Last Monday at lunch, I and my students discussed about evapotranspiration. I already talk about it in various comment here. However, the starting point was the impression, coming from one of my student that the topic of transpiration is still in its infancy. I agree with him and I offered my synthesis.
- In hydrology we use Dalton’s law (here, slide 21) or the derived equations named Penman-Monteith and Priestley Taylor (forgetting all the empirical formulas).
- Dalton’s law put together, diffusive vapor flux, vapor storage and turbulent transport.
- We should have a water vapor budget equation instead written for some control volume where all the stuff is at its right place.
It is not easy actually to account well for all of these factors. We can, maybe, for a single leaf. It is more complicate for the canopy of a single tree. It is even more difficult for a forest. Unless some goddess acts to simplify the vapor budget, over the billions of details and reduces all to some tretable statistics (we can call this statistics the Holy Grail of evapotranspiration - or the whole Hydorlogy itself)
Assume we can deal with it, and we have the fluxes right. Then the vapor budget seems cristalline simple to obtain, the variation of vapor in the control volume is given by the incoming vapor flux, minus the outcoming vapor flux, minus, in case, the vapor condensation. the good old mass conservation. Unfortunately, also the output flux is not that easy to estimate, because the transport agent is atmospheric turbulence, which is affected by its own complications, and by the interaction of the air fluid with the above mentioned complex terrain/vegetation surfaces.
If we roughly see the action of turbulence as a diffusive one, we can say that it spreads out vapor much more effectively than molecular diffusion, and therefore we could think that the surface emitted vapor is efficiently spread by turbulence. Diffusion does not create vapor, nor it destroys it. Therefore it just dilutes vapor to adjacent control volumes. Any control volume, in fact, can receive or give vapor from/to the next ones. I claim that hydrology should take care of the water vapor budget not just of a mimesis of fluxes with parameters to fix.

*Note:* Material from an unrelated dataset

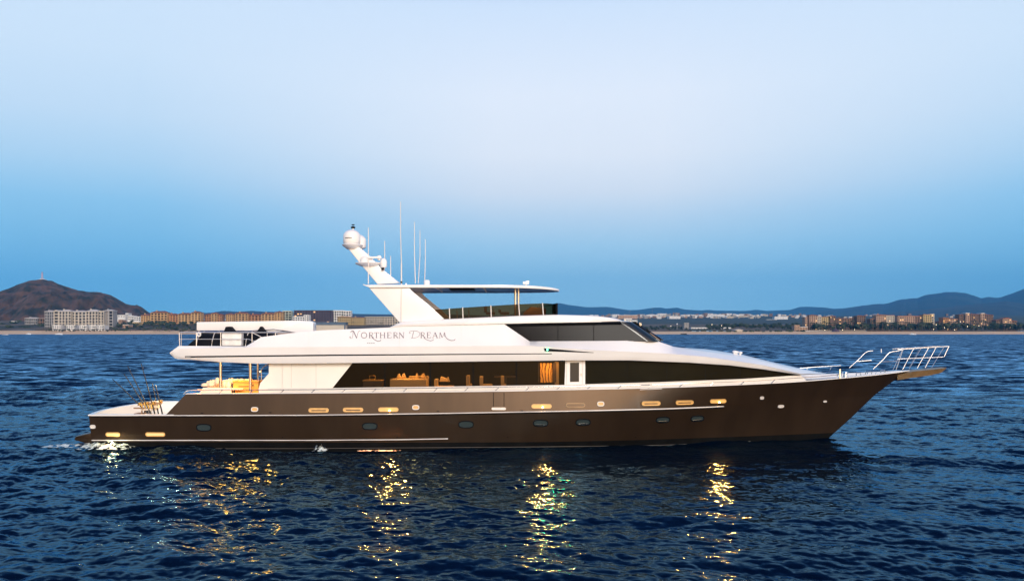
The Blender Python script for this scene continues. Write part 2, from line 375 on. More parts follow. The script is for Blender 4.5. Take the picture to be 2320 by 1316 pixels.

Literature instead treats the problem as a flux, forget the real mechanics of fluxes, and simplify turbulence according to similarity theory, essentially due to Prandtl work at the beginning of the last century and, in case, complicated with the additions of Monin-Obukhov theory, The hypothesis of similarity theory are easily broken and the velocities distributions are rarely those expected from this theory in the case of rugged terrain covered by a complex vegetation (even forgetting itspeculiarity as vapor emitter). All of this makes also unreliable the transport theory, and this was what the work, for instance, of Raupach and coworkers shows.
So, even if we would know the inputs, the transport is complicate because turbulence interacting with complex surfaces is complicate. Numerically is a problem whose numerical solution is still open (a full branch of science, indeed), and we do not know how to model the rustling of leaves (“… and the icy cool of the far, far north, with rustling cedars and pines)
If inputs were easy to get, they would be a boundary condition for Navier-Stokes equations, and Navier-Stokes will describe the transport. This would be THE solution of our evaporation/transpiration problem. In fact, the models we use for what we usually call potential evapotranspiration, are an extreme simplification of this view.
However, this interpretation forgets the role itself of air and soil temperature. We were thinking, in fact, only to the mass budget and the momentum budget (the latter is what NS equation is), but there is no doubt that evaporation and traspiration are commanded also, and in many ways, by the energy budget. Turbulence itself is modified by temperature gradients, but also water vapor tension which concurs to establish the quantity of water vapor at vapor emitting surfaces. Finally energy is conserved as well, and this conservation includes the phase of the matter transported (the so-called latent heat). So necessarily, in relevant hydrological cases, we have to solve besides the mass and momentun conservation, the energy conservation itself.
Looking for simplified versions of mass, momentum and energy budget, would require a major rethinking of all the derivations and new impulse to proper measurements.